***** Source excerpt *****

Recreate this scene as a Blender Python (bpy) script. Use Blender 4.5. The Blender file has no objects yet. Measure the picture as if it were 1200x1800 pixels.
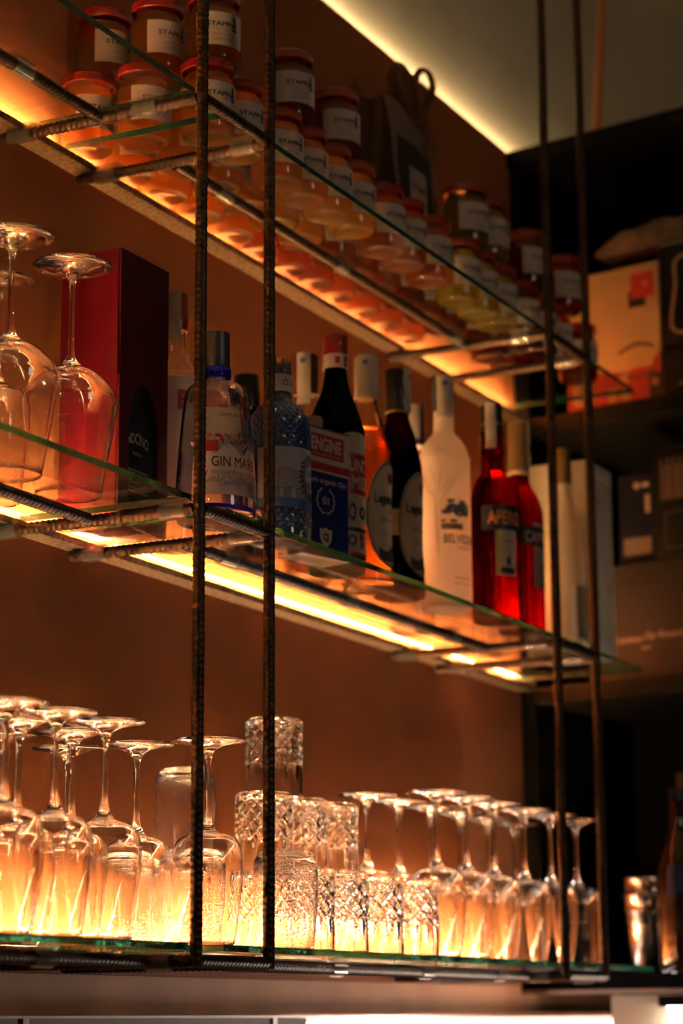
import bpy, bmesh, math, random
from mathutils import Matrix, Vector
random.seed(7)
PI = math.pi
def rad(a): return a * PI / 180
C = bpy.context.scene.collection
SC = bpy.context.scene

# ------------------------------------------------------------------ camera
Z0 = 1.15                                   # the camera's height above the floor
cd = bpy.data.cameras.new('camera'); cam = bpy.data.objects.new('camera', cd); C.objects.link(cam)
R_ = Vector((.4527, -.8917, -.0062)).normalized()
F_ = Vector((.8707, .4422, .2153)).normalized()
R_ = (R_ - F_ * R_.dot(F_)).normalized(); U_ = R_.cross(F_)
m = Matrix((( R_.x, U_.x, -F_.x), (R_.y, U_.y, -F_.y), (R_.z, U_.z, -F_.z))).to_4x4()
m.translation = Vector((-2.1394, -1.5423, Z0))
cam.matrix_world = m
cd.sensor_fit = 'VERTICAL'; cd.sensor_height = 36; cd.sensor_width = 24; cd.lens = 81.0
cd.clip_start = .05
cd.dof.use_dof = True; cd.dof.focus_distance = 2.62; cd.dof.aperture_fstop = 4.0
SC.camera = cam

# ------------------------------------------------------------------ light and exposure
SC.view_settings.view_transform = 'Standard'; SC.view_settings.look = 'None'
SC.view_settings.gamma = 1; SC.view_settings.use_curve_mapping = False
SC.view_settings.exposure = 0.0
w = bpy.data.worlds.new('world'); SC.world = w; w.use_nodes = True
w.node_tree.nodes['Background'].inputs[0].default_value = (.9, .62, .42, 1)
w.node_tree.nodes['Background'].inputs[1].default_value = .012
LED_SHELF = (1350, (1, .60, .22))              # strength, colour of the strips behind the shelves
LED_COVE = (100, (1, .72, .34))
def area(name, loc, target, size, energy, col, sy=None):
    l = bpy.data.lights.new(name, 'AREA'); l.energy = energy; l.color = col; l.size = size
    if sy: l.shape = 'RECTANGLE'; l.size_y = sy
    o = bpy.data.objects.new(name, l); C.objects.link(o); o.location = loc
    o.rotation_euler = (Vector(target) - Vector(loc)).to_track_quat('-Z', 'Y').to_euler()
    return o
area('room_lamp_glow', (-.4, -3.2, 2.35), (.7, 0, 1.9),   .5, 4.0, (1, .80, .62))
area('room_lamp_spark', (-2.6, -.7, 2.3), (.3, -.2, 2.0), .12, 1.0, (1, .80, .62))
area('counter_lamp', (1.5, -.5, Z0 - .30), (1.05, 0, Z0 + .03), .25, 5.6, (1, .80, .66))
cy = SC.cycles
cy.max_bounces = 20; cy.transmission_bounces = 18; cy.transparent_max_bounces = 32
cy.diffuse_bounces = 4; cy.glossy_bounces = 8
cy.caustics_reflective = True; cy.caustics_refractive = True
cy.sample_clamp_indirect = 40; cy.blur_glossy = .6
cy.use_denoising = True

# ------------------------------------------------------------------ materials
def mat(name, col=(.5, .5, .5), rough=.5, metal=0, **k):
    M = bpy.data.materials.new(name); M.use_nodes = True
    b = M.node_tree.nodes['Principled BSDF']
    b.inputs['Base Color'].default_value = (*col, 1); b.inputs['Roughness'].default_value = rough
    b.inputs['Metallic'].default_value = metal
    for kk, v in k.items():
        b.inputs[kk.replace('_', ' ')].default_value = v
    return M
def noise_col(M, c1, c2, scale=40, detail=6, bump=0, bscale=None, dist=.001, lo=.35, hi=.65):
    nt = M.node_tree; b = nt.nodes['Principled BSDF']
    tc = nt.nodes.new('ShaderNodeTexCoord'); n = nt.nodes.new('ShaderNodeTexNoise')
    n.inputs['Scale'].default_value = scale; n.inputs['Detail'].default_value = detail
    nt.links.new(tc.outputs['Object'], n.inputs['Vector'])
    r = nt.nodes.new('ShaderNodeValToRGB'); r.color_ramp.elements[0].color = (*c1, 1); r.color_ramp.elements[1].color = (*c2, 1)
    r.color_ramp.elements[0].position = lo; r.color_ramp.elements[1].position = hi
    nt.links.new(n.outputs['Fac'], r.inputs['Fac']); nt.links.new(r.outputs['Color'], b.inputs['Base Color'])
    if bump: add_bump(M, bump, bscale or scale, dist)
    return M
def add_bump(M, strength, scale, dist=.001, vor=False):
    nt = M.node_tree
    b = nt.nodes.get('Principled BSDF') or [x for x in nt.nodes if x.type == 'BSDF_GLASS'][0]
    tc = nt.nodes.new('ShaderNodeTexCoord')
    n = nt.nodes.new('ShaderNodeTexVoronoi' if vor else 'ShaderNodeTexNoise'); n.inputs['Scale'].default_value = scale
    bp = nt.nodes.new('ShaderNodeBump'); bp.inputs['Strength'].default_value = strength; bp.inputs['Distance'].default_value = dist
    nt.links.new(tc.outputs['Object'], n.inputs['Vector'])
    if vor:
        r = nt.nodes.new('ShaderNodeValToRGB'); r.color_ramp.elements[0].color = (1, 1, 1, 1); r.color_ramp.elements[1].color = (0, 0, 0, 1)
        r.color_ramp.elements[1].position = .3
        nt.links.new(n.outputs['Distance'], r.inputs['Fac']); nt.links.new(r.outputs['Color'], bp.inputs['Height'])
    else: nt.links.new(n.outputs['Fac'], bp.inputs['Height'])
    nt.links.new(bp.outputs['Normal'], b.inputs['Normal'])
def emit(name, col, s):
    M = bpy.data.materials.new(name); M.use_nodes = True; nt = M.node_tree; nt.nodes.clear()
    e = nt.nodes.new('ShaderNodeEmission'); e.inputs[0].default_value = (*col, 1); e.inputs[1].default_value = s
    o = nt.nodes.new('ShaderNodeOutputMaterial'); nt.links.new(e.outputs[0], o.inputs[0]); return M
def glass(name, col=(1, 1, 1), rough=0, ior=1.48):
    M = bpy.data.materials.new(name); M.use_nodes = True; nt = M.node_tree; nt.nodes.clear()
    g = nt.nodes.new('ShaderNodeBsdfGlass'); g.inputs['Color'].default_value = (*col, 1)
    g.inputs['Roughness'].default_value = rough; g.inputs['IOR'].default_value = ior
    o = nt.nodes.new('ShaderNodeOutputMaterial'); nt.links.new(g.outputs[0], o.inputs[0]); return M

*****

Repeat the lines above, starting at the first and stopping after the line that holds "SC.camera = cam", with the pictures left out.

Recreate this scene as a Blender Python (bpy) script. Use Blender 4.5. The Blender file has no objects yet. Measure the picture as if it were 1200x1800 pixels.
import bpy, bmesh, math, random
from mathutils import Matrix, Vector
random.seed(7)
PI = math.pi
def rad(a): return a * PI / 180
C = bpy.context.scene.collection
SC = bpy.context.scene

# ------------------------------------------------------------------ camera
Z0 = 1.15                                   # the camera's height above the floor
cd = bpy.data.cameras.new('camera'); cam = bpy.data.objects.new('camera', cd); C.objects.link(cam)
R_ = Vector((.4527, -.8917, -.0062)).normalized()
F_ = Vector((.8707, .4422, .2153)).normalized()
R_ = (R_ - F_ * R_.dot(F_)).normalized(); U_ = R_.cross(F_)
m = Matrix((( R_.x, U_.x, -F_.x), (R_.y, U_.y, -F_.y), (R_.z, U_.z, -F_.z))).to_4x4()
m.translation = Vector((-2.1394, -1.5423, Z0))
cam.matrix_world = m
cd.sensor_fit = 'VERTICAL'; cd.sensor_height = 36; cd.sensor_width = 24; cd.lens = 81.0
cd.clip_start = .05
cd.dof.use_dof = True; cd.dof.focus_distance = 2.62; cd.dof.aperture_fstop = 4.0
SC.camera = cam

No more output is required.